Il faut noter que l'humeur sombre du film fait écho aux conditions très dures qui ont entouré le film puisque John Berry, John Garfield et le scénariste Dalton Trumbo, subissant tous trois les affres du maccarthysme, verront leur carrière s’arrêter très vite. John Berry et David Trumbo devront s’exiler et John Garfield, devenu un paria à Hollywood, mourra bientôt.

vendredi 1 juin 2018

Antonio Das Mortes (O Dragão da Maldade contra o Santo Guerreiro de G. Rocha, 1969)

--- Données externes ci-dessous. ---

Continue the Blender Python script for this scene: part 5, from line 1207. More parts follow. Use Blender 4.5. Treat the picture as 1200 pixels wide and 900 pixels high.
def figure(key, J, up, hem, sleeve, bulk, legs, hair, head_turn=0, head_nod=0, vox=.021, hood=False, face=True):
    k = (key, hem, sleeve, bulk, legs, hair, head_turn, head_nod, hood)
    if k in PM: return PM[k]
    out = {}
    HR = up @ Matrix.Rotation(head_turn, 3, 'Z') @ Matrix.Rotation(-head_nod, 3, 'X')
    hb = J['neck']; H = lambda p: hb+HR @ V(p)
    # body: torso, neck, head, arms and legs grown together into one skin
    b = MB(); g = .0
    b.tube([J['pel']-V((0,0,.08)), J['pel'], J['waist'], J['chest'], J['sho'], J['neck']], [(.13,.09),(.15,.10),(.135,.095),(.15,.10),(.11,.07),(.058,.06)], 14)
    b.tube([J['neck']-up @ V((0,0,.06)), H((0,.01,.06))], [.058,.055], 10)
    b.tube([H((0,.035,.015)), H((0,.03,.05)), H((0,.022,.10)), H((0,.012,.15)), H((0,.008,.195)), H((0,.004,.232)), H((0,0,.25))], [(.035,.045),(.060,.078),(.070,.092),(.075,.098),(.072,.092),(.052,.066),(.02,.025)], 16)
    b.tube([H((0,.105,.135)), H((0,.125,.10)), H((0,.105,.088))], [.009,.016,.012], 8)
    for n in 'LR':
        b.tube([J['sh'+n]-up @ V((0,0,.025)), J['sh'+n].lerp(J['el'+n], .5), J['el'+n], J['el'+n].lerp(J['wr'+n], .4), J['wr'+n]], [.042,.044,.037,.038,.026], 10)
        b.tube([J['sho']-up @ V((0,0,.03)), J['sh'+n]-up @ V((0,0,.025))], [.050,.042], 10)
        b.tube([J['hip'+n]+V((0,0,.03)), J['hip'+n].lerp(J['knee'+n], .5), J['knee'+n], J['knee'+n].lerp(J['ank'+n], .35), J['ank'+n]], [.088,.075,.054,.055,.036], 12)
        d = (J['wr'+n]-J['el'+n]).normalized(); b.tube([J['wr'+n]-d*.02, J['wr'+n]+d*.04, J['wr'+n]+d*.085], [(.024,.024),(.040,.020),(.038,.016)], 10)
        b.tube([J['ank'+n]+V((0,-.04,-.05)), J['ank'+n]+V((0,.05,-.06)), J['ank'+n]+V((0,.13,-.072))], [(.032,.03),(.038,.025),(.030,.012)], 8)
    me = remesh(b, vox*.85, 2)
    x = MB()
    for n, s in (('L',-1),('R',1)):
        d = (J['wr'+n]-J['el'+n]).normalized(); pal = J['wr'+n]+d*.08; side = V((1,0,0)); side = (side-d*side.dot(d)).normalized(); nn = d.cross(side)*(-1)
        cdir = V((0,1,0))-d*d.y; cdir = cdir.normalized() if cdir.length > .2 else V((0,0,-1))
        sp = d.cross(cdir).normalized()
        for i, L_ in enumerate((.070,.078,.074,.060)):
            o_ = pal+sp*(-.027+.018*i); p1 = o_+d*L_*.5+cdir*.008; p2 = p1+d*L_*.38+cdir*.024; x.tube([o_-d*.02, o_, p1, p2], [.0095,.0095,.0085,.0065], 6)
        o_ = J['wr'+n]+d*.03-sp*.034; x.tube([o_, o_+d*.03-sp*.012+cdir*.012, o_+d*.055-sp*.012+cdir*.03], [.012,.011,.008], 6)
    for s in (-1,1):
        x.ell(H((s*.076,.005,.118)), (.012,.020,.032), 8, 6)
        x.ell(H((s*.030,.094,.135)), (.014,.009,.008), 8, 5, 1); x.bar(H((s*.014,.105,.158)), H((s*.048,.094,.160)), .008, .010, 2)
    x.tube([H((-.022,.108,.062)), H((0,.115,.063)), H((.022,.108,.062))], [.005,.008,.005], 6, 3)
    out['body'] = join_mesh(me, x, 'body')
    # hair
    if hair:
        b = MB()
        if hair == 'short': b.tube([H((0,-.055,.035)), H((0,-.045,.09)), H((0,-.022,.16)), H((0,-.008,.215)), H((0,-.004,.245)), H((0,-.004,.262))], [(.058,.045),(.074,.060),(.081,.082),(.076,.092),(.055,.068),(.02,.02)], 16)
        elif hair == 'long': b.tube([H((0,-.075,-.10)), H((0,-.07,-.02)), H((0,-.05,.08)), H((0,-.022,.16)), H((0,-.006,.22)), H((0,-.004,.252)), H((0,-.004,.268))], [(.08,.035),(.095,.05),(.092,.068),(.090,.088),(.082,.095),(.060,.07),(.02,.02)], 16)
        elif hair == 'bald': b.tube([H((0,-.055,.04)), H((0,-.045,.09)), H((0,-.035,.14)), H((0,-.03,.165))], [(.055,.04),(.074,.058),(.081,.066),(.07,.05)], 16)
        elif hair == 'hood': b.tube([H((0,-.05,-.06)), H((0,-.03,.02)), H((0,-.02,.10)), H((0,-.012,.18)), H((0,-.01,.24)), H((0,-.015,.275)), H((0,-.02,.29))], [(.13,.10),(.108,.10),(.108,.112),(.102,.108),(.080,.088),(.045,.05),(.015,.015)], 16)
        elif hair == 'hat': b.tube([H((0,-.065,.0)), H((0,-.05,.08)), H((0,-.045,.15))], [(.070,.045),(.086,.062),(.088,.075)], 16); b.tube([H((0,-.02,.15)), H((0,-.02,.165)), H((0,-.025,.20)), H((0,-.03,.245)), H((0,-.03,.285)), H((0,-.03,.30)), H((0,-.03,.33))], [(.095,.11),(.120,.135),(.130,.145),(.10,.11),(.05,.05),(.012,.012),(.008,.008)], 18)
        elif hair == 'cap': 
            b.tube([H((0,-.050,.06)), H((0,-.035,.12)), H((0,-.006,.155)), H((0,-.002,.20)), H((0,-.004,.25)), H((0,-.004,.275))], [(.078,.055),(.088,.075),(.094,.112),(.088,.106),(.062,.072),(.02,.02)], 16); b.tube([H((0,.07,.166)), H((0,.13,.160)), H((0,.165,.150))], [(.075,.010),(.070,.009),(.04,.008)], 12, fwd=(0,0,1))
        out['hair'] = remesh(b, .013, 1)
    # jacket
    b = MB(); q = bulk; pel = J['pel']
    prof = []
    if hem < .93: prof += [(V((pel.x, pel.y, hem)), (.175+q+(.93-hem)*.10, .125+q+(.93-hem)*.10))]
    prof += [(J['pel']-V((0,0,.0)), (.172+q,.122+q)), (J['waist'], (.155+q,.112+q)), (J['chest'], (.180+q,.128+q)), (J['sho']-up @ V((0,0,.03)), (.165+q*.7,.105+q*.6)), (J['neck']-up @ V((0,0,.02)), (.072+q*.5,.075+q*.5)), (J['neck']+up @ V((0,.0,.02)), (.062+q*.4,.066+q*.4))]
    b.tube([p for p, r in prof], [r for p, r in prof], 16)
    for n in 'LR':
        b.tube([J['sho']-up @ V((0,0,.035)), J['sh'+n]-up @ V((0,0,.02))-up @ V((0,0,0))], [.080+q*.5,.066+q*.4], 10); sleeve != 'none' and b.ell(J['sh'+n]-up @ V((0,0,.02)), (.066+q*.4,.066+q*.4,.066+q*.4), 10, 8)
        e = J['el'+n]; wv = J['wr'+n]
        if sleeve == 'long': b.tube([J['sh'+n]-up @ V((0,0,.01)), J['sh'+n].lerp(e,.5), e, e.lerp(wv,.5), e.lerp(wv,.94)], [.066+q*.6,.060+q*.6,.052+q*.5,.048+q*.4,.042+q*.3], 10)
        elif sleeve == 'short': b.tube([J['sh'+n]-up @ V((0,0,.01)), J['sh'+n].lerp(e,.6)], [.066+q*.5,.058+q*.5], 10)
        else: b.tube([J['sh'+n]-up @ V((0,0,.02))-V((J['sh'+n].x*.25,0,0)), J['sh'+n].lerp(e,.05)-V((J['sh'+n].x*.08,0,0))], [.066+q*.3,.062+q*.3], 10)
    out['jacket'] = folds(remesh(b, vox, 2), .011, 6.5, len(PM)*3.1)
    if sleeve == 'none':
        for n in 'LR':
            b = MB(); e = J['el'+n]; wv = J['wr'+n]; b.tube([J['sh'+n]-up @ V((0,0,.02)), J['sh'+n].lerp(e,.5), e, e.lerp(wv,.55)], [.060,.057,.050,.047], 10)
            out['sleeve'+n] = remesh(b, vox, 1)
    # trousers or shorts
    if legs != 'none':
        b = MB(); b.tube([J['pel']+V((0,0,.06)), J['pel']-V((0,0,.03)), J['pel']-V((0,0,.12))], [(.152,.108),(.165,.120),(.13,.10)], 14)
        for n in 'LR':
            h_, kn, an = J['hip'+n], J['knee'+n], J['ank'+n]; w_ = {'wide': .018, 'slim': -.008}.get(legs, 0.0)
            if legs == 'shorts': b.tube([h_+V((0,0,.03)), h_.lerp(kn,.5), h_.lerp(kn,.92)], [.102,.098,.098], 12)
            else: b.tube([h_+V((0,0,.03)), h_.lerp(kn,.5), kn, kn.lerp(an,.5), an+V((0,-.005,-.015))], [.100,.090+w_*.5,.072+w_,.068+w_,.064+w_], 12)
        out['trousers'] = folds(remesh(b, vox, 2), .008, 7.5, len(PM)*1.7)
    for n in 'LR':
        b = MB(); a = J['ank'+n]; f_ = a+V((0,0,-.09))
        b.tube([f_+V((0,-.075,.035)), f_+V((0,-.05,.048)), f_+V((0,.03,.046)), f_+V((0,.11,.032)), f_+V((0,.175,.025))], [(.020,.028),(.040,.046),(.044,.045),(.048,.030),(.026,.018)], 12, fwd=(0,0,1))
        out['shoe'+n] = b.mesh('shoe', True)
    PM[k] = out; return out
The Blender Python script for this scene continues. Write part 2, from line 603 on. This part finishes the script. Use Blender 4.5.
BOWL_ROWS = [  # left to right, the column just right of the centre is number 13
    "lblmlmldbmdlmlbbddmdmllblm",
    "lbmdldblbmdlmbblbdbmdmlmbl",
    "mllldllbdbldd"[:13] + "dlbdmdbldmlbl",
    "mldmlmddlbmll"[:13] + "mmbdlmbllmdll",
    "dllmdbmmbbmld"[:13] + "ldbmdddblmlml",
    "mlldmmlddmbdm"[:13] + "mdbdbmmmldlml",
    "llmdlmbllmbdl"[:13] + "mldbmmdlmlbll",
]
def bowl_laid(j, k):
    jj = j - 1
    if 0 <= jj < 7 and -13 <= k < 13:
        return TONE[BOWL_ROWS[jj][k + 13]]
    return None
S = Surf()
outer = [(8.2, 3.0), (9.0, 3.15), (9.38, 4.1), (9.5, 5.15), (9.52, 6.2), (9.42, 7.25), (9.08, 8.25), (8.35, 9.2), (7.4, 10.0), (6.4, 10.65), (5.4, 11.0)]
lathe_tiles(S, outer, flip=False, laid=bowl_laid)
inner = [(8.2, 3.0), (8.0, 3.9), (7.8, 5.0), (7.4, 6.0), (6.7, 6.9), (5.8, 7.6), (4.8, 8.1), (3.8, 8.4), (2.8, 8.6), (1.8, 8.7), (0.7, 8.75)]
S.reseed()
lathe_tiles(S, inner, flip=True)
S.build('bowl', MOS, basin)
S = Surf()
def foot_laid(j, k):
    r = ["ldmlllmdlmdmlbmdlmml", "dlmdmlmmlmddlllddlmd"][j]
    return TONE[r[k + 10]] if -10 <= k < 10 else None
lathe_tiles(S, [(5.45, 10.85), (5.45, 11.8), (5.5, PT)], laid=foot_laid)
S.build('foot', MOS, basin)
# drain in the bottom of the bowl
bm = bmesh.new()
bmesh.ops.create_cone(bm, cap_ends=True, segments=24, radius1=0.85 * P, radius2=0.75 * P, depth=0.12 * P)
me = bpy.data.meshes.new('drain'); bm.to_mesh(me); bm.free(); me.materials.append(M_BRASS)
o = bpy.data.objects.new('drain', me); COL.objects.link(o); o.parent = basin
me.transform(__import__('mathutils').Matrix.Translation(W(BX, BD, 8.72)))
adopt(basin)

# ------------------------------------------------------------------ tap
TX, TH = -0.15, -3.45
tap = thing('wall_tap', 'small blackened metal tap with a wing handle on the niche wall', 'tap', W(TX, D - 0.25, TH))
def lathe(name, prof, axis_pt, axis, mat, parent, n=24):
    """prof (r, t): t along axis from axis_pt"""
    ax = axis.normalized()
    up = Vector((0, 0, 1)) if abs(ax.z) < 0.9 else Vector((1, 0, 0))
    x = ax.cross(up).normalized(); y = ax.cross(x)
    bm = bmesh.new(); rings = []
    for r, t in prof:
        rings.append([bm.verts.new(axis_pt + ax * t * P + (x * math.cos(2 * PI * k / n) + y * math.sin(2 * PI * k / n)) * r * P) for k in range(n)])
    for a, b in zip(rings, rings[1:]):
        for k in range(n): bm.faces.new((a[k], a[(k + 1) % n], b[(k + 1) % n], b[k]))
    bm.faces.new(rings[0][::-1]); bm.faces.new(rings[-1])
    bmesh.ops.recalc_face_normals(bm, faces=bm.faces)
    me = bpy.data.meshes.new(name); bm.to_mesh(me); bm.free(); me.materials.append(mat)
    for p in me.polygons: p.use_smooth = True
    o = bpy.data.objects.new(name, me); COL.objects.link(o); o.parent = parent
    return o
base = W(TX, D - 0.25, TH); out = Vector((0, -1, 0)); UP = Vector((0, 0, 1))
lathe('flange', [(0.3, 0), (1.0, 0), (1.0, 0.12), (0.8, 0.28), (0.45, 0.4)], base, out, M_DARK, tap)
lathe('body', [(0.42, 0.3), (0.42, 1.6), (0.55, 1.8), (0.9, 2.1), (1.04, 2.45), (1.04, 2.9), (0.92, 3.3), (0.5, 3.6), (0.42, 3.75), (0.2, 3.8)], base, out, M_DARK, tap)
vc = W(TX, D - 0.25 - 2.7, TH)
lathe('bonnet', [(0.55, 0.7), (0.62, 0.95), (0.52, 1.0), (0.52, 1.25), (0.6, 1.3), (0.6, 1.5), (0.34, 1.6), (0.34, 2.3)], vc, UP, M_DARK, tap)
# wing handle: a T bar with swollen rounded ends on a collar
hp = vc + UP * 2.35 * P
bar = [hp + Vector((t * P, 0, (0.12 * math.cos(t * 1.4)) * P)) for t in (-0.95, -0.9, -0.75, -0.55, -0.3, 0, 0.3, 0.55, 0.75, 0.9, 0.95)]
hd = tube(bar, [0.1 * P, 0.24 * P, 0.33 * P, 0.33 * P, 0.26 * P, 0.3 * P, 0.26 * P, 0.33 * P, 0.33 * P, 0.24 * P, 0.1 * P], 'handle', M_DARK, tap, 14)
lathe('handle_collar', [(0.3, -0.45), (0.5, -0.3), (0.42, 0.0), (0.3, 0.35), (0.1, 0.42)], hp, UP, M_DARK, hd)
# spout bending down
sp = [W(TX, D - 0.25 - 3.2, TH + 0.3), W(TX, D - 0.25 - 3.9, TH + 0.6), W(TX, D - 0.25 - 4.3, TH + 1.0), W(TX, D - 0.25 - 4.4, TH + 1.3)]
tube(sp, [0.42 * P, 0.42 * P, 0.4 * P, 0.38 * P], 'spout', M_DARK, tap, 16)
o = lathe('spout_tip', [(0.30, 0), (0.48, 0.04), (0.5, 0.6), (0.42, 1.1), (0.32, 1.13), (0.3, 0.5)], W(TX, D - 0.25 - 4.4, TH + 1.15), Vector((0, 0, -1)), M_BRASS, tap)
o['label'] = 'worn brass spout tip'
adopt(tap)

Étonnante réalisation de Glauber Rocha, qui crée un film étrange, au rythme lent et scandé par des chants et des danses hypnotiques. S’éloignant de tout réalisme, Rocha construit des figures – Antonio, Coreira, une sainte –, les oppose, les fait évoluer librement. Il construit un univers particulier, onirique, décalé, qui est une image originale de l’oppression et de la révolte. On retrouvera parfois un peu ce ton et cette exubérance baroque dans El Topo de Jodorowsky.
Avec son personnage de Antonio Das Mortes, figure monolithique qui, alors qu’il semble inamovible, change du tout au tout, avec ses villages de péons, avec son évocation du sertao brésilien, le film évoque Diadorim, l’extraordinaire roman de Joao Guimaraes Rosa.